Star Tommy Trinder plays George Leybourne (nee Saunders, his stage name changes
twice, from Saunders to Leybourne to ‘Champagne Charlie,’ after a particularly
famous song), a miner who comes to London and is taken on as a comic singer
first at the Elephant & Castle pub, then at the Mogador club, where music
hall legend Bessie Bellwood (Betty Warren) schools him in his new career. Partnered
with songs from Mogador’s resident writer, Duckworth / Ducky (Robert Wyndham),
Leybourne is soon a popular act at the hall, which attracts comparisons and
rivalries with the Great Vance (Stanley Holloway), ‘the greatest comic singer
in England’.
The rivalry – and reluctant friendship – that develops
between Leybourne and Vance is the heart of this film, thematically and
structurally: there is a long montage just under halfway through, where the
scenes cut quickly between a series of competing songs about drink. From
Leybourne’s tune about ale, to Vance’s about gin, from a French-styled
‘burgundy, claret and port’ routine to sailor’s rum-based jig, from the ‘brandy
and seltzer boys’ to ‘a glass of sherry wine’, the film covers almost all the
major alcoholic drinks going, before ending up with Leybourne’s ‘Champagne
Charlie,’. There is a glee and bounce to these scenes, a lightness of touch
that is absent from many of Ealing’s wartime productions, partly a result of
the changing circumstance of the war, but also the choice of genre and era
(Ealing enjoyed the Victorian and Edwardian periods, returning to them again in
Pink String and Sealing Wax (1945)
and Kind Hearts and Coronets (1949),
among others). This is one of very few Ealing musicals – and most of those are
star-led by George Formby or, as here, Tommy Trinder – and this comes closest
to using the musical sequences to inform the plot and characters.

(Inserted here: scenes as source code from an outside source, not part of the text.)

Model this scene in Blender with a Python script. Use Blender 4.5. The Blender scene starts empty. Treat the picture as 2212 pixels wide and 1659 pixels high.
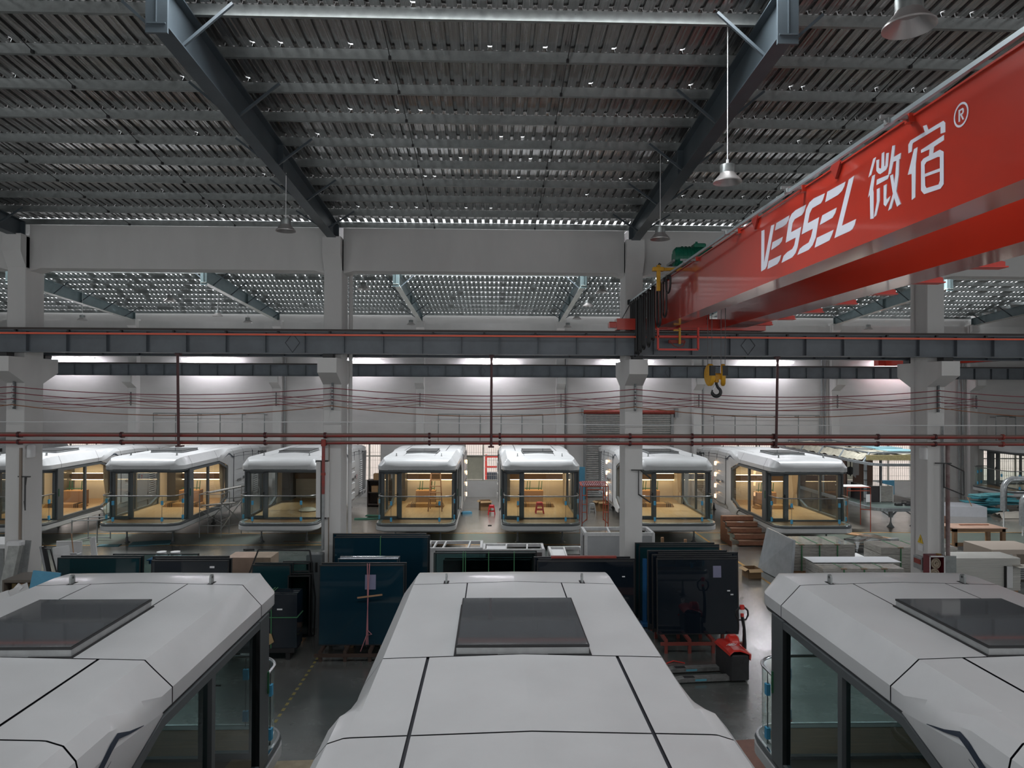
import bpy, math, random
from mathutils import Vector, Matrix
random.seed(7)
sc=bpy.context.scene
COL=sc.collection
# ---------------------------------------------------------------- camera
F=1533.0; W=2212.0; H=1659.0; SY=8.0
YAW=math.radians(1.57); PITCH=math.radians(.5); ROLL=math.radians(.24)
fw=Vector((math.sin(YAW)*math.cos(PITCH),math.cos(YAW)*math.cos(PITCH),math.sin(PITCH)))
r0=Vector((math.cos(YAW),-math.sin(YAW),0)); u0=r0.cross(fw)
rt=r0*math.cos(ROLL)+u0*math.sin(ROLL); up=u0*math.cos(ROLL)-r0*math.sin(ROLL)
cam=bpy.data.cameras.new('camera'); co=bpy.data.objects.new('camera',cam); COL.objects.link(co)
m=Matrix((rt,up,-fw)).transposed().to_4x4(); m.translation=(0,0,6.1); co.matrix_world=m
cam.sensor_width=36; cam.lens=36*F/W; cam.shift_y=SY/W; cam.clip_start=.05; cam.clip_end=300
sc.camera=co
# ---------------------------------------------------------------- world, light, exposure
w=bpy.data.worlds.new('overcast_sky'); sc.world=w; w.use_nodes=True
nt=w.node_tree; bg=nt.nodes['Background']; bg.inputs[0].default_value=(.93,.965,1,1); bg.inputs[1].default_value=3.0
sc.view_settings.view_transform='Standard'; sc.view_settings.look='None'; sc.view_settings.gamma=1
sc.view_settings.use_curve_mapping=False; sc.view_settings.exposure=0.0
def area(name,loc,sx,sy,power,color,rot=(0,0,0),spread=180):
    l=bpy.data.lights.new(name,'AREA'); l.shape='RECTANGLE'; l.size=sx; l.size_y=sy; l.energy=power; l.color=color; l.spread=math.radians(spread)
    o=bpy.data.objects.new(name,l); o.location=loc; o.rotation_euler=rot; COL.objects.link(o); return o
DAY=(.94,.975,1)
# daylight through the ridge skylights of the two halls
area('skylight_daylight',(-.25,9.15,12.0),7.6,1.3,560,DAY)
for x in (-17.0,16.3): area('skylight_daylight',(x,9.15,12.0),7.6,1.3,260,DAY)
for x in (-16.7,-.2,16.2): area('skylight_daylight',(x,31.0,12.1),7.4,1.6,1200,DAY,spread=130)
# added fill light by the unseen front wall and closed gable ends
for x in (-18,-6,6,18): area('front_fill_light',(x,-2.9,6.6),7,4.0,255,DAY,(math.radians(90),0,0))
area('gable_fill_light',(44,9,5),14,7,1700,DAY,(0,math.radians(90),0))
area('gable_fill_light',(-38,9,5),14,7,700,DAY,(0,math.radians(-90),0))
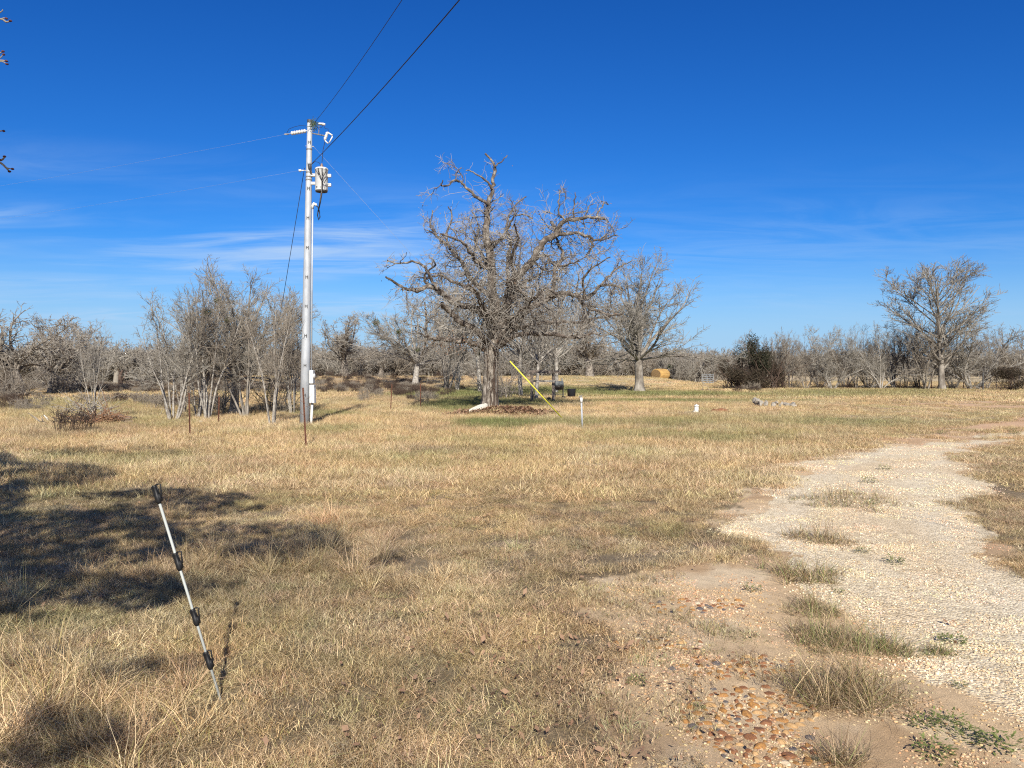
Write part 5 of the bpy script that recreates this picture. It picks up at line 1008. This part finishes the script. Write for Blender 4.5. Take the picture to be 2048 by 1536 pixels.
# step-in plastic post
b = G3(441, 1398); d = b.y; top = V3(309, 974, d+.02); sp = thing('step_in_post', 'leaning grey electric fence post with four black clips', 'fence post', b); ax = (top-b); L = ax.length; ax.normalize()
mb = MB(); mb.tube([ax*-.12, ax*(L*.985)], .0065, 12); mb.build('rod', M['fiber'], sp, True)
sd = Vector((1, 0, 0)); sd = (sd-ax*sd.dot(ax)).normalized(); yy = ax.cross(sd)
def onrod(py): return (top-b)*((1398-py)/(1398-974.))
for y0, y1, sc_ in ((971, 1007, 1), (1106, 1141, 1), (1218, 1251, .95), (1303, 1338, .85)):
    mb = MB(); a = onrod(y1); c = onrod(y0); h = (c-a).length; u0 = a; R3 = Matrix((sd, yy, ax)).transposed()
    mb.tube([a, a+ax*h*.12, a+ax*h*.45, a+ax*h*.55, c-ax*.01, c], [.010, .014, .014, .010, .010, .012], 10)
    mb.tube([a+ax*h*.25+sd*.012, a+ax*h*.45+sd*.022, a+ax*h*.72+sd*.026*sc_, c+sd*.032*sc_-ax*.004, c+sd*.022*sc_, c+sd*.006], [.005, .0045, .0035, .0035, .0035, .004], 6)
    mb.tube([a+ax*h*.42+sd*.014, a+ax*h*.70+sd*.012, c+sd*.010*sc_-ax*.004], .0026, 6)
    mb.tube([a+ax*h*.1-sd*.008, a+ax*h*.5-sd*.011, c-sd*.014-ax*.006, c-sd*.004], .0038, 6)
    mb.box(a+ax*h*.3+sd*.004, (.026, .018, h*.4), R3)
    mb.build('clip', M['black'], sp, True)
# water standpipe
b = G3(1165, 857); t = thing('water_standpipe', 'grey water pipe with white top and spigot on the lawn', 'standpipe', b); k = b.y/F
mb = MB(); mb.tube([(0, 0, -.1), (-.03, 0, 54*k)], .024, 12); mb.build('pipe', M['galv'], t, True)
mb = MB(); mb.tube([(-.03, 0, 53*k), (-.033, 0, 63*k)], .036, 12); mb.build('pipe_sleeve', M['pvc'], t, True)
mb = MB(); z = 63*k; mb.tube([(-.033, 0, z), (-.033, 0, z+.03), (-.08, 0, z+.035), (-.10, 0, z-.005)], [.02, .022, .018, .014], 8); mb.tube([(-.033, 0, z+.03), (-.033, 0, z+.06)], .012, 8); mb.box((-.033, 0, z+.065), (.07, .015, .012)); mb.build('spigot', M['bracket'], t)
# white pvc clean-out
b = G3(1393, 826); t = thing('drain_pipe', 'short white plastic pipe standing up from the lawn', 'pipe', b)
mb = MB(); mb.tube([(0, 0, -.1), (0, 0, .24)], .075, 20); mb.build('pipe', M['pvc'], t, True); mb = MB(); mb.lathe((0, 0, .232), (0, 0, 1), [(0, .084), (.06, .084), (.075, .075)], 20); mb.box((0, 0, .32), (.05, .05, .03)); mb.build('cap', M['pvc'], t, True)
mb = MB(); mb.tube([(-.07, -.02, .06), (-.13, -.03, .06)], .028, 10); mb.build('side_outlet', M['pvc'], t, True)
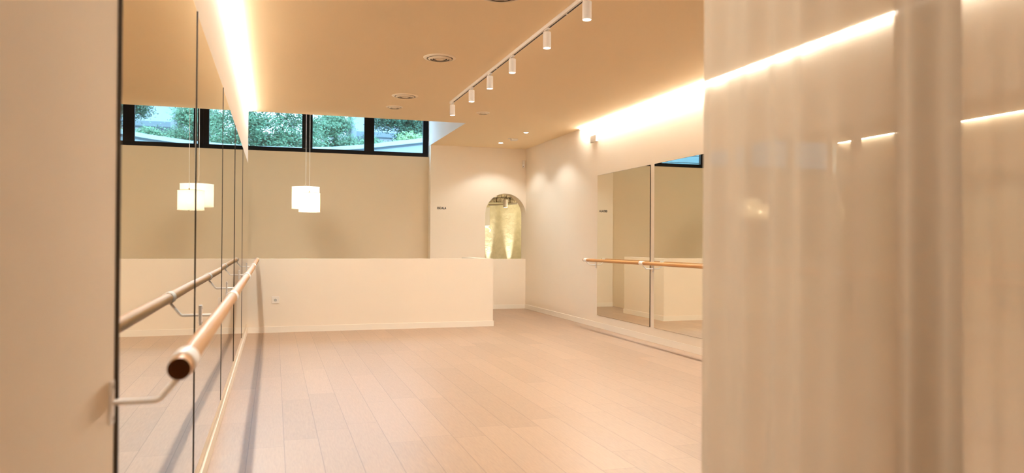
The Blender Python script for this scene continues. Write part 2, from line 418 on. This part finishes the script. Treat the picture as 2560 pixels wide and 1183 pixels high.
# ------------------------------------------------------------------ mirrors
def mirror(x, y0, y1, z0, z1, side, label, group, rot=0, proud=.005, th=.010, tilt=0):
    s = 1 if side == 'L' else -1
    o = empty('wall_mirror', (x, (y0+y1)/2, z0), label, 'mirror', group)
    o.rotation_euler = (0, tilt, rot)
    L = (y1-y0)/2; H = z1-z0
    base = 0
    a, b = sorted((0+s*(base-.004 if base else 0), s*(th-.0012+base)))
    bm = B(); box(bm, a, b, -L, L, 0, H); fin('backing', bm, M['edge'], o)
    a, b = sorted((s*(th-.0012+base), s*(th+base)))
    bm = B(); box(bm, a, b, -L+.002, L-.002, .002, H-.002); fin('mirror_glass', bm, M['mirror'], o)
    if side == 'L':
        a, b = sorted((0, s*(th+base+proud)))
        bm = B(); box(bm, a, b, -L-.003, -L+.001, 0, H); fin('edge_strip', bm, M['edge'], o)
    return o
LM = [(2.045, 3.866), (3.876, 5.726), (5.736, 7.546), (7.556, 9.336), (9.346, 11.28)]
LROT = [0, -.0035, .001, 0, 0]
LPR = [-.0005, 0.0068, .0050, .003, .003]
LLAB = ['tall frameless mirror nearest the viewer on the left wall', 'second tall mirror on the left wall, after the first dark joint',
        'third mirror along the left wall, where the top edge nears the lamp glow', 'fourth narrow-looking mirror along the left wall',
        'farthest left wall mirror, next to the half-height wall']
for (a, b), r, l, pr in zip(LM, LROT, LLAB, LPR): mirror(XL, a, b, .17, 2.402, 'L', l, 'mirrors lining the left wall', r, proud=pr)
RLAB = ['farthest right wall mirror, reflecting the black lettering', 'second right wall mirror, cut off by the sheer curtain edge',
        'right wall mirror behind the sheer curtain with the pendant lamps reflected', 'right wall mirror behind the curtain where the reflected light strip begins',
        'nearest right wall mirror behind the thick curtain fold']
for k in range(5):
    y1 = 10.69-1.83*k; mirror(XR, y1-1.71, y1, .195, 2.356, 'R', RLAB[k], 'mirrors on the right wall', (0, 0, 0, .001, 0)[k], th=.012)

# ------------------------------------------------------------------ barres
def barre(name, path, rad, wall, ys, side, label, arm_drop):
    s = 1 if side == 'L' else -1
    x0, yy0, z0 = path[0]
    o = empty(name, (wall, yy0, 0), label, 'ballet barre')
    base = Vector((wall, yy0, 0))
    P = [Vector(p)-base for p in path]
    bm = B(); tube(bm, P, rad, 28); fin('rail', bm, M['beech'], o, True)
    d = (P[1]-P[0]).normalized()
    endp = P[0] if side == 'L' else P[0]
    bm = B(); tube(bm, [endp-d*.0015, endp+d*.0005], rad*.985, 28); fin('end_cap', bm, M['endgrain'], o); 
    def at(y):
        for a, b in zip(path, path[1:]):
            lo, hi = sorted((a[1], b[1]))
            if lo <= y <= hi:
                t = (y-a[1])/(b[1]-a[1]); return Vector(a).lerp(Vector(b), t)-base
        return Vector(path[-1])-base
    for y in ys:
        c = at(y); yb = y-yy0
        bm = B()
        n = 28; prof = [(-.05, rad+.0045), (.05, rad+.0045)]
        tube(bm, [c+Vector((0, -.05, 0)), c+Vector((0, -.047, 0)), c+Vector((0, .047, 0)), c+Vector((0, .05, 0))], [rad+.003, rad+.0055, rad+.0055, rad+.003], 28)
        br = fin('bracket', bm, M['white'], o, True)
        za = c.z-arm_drop; xw = s*.006
        bm = B(); xb = c.x-s*.055
        tube(bm, [(xw, yb, za), (xb-s*.01, yb, za), (xb, yb, za+.004), (xb+s*.012, yb, za+.018), (c.x-s*.012, yb, c.z-rad-.012), (c.x-s*.006, yb, c.z-rad+.002)], .0075, 12)
        fin('arm', bm, M['white'], br, True)
        pt = .016 if (side == 'L' and y > 2.04) else .006
        a, b = sorted((0, s*pt)); bm = B(); box(bm, a, b, yb-.02, yb+.02, za-.052, za+.052, .002); fin('wall_plate', bm, M['white'], br)
        for dz in (-.038, .038):
            bm = B(); a, b = sorted((s*pt, s*(pt+.0025))); tube(bm, [(a, yb, za+dz), (b, yb, za+dz)], .006, 12); fin('screw', bm, M['grey'], br)
barre('wall_barre', [(-.207, 1.88, 1.006), (-.208, 4.2, 1.010), (-.210, 6.4, 1.020), (-.215, 8.6, 1.034), (-.225, 11.15, 1.052)], .0255, XL,
      [2.0, 4.2, 6.4, 8.6, 10.9], 'L', 'wooden ballet barre along the left mirrored wall, its sawn end facing the viewer', .092)
barre('wall_barre', [(4.612, 10.84, 1.046), (4.612, 1.5, 1.046)], .0235, XR, [10.755, 8.90, 7.09, 5.26, 3.43, 1.8], 'R',
      'wooden ballet barre along the right mirrored wall, half hidden by the sheer curtain', .075)

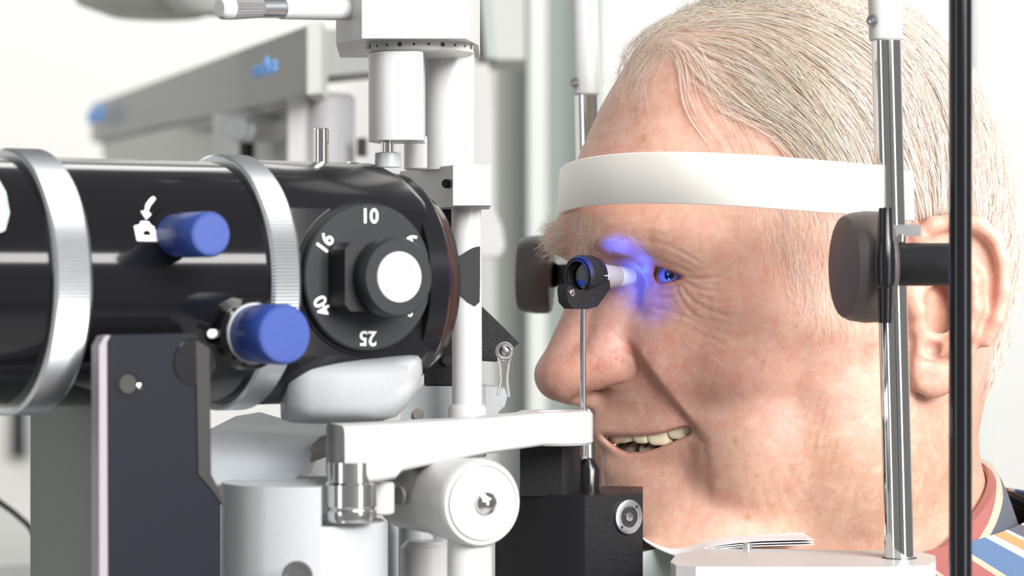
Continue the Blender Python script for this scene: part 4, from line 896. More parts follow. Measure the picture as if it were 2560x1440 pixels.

It would be easy to criticise the film given that very
little happens for the bulk of it, and the occasional stabs at a more
traditional narrative, such as a contrived duel between Leybourne and Vance,
the threat by agitators to close down the lewd and satiric space of the music
hall, or the concurrent class-ridden drama
of Bessie’s daughter Dolly (Jean Kent), her upper class lover Lord Petersfield
(Peter deGraaf) and his father, the Duke (Austin Trevor), who knew Bessie when
he was younger and is on the committee that proposes to shut down the music
hall... simply take focus away from the enjoyable music hall setting and
performance. That is largely because of the strength of Trinder and Holloway,
who make no pretence towards realism but give larger-than-life portraits of two
egotistical but talented comedians. Although given less screen time Holloway’s
inherent snobbery and one-upmanship is an enjoyable foil to Trinder’s usual
cockiness, and their bickering (sung or otherwise) keeps the film going.
While never particularly showy, the film also looks
impressive, with nice touches around setting and camera work: an opening camera
angle down on the Elephant and Castle that tracks over the rooftops to follow
Leybourne and his brother in through the pub’s courtyard; the parting of the
brothers, as they take different paths off screen; the presentation of the
different halls, from the Mogador to Gatti’s to the Oxford; and the focus on
specific Mogador patrons when we are first introduced to the space, and then
again at the end, as we leave it. Cavalcanti also experiments with deep focus
cinematography in several shots of the Mogador, shooting from the stage and
showing the whole audience – including Vance, who walks in at the back of the
room, and pauses on a staircase to watch Leybourne perform. Cavalcanti doesn’t
immediately cut to Vance, to confirm who it is, but lingers on that long shot,
with Vance framed within the audience and architecture of the hall.
It is curious that Barr chooses to criticise the film for
being too innocent, while Perry dismisses it as too jolly and genteel: it is
the very lightness of the film, the departure from realism (there is rarely any
sense that this is a realistic depiction of a Victorian music hall, or indeed
of Victorian London more generally), that gives it coherence. When the film
drifts away from that towards issues and social comment – notably whether Lord
Petersfield’s life will be ruined if he marries a ‘mere’ music hall performer –
it stumbles, and has to pull itself back to topic – the centrality of
individual performance and comic routines.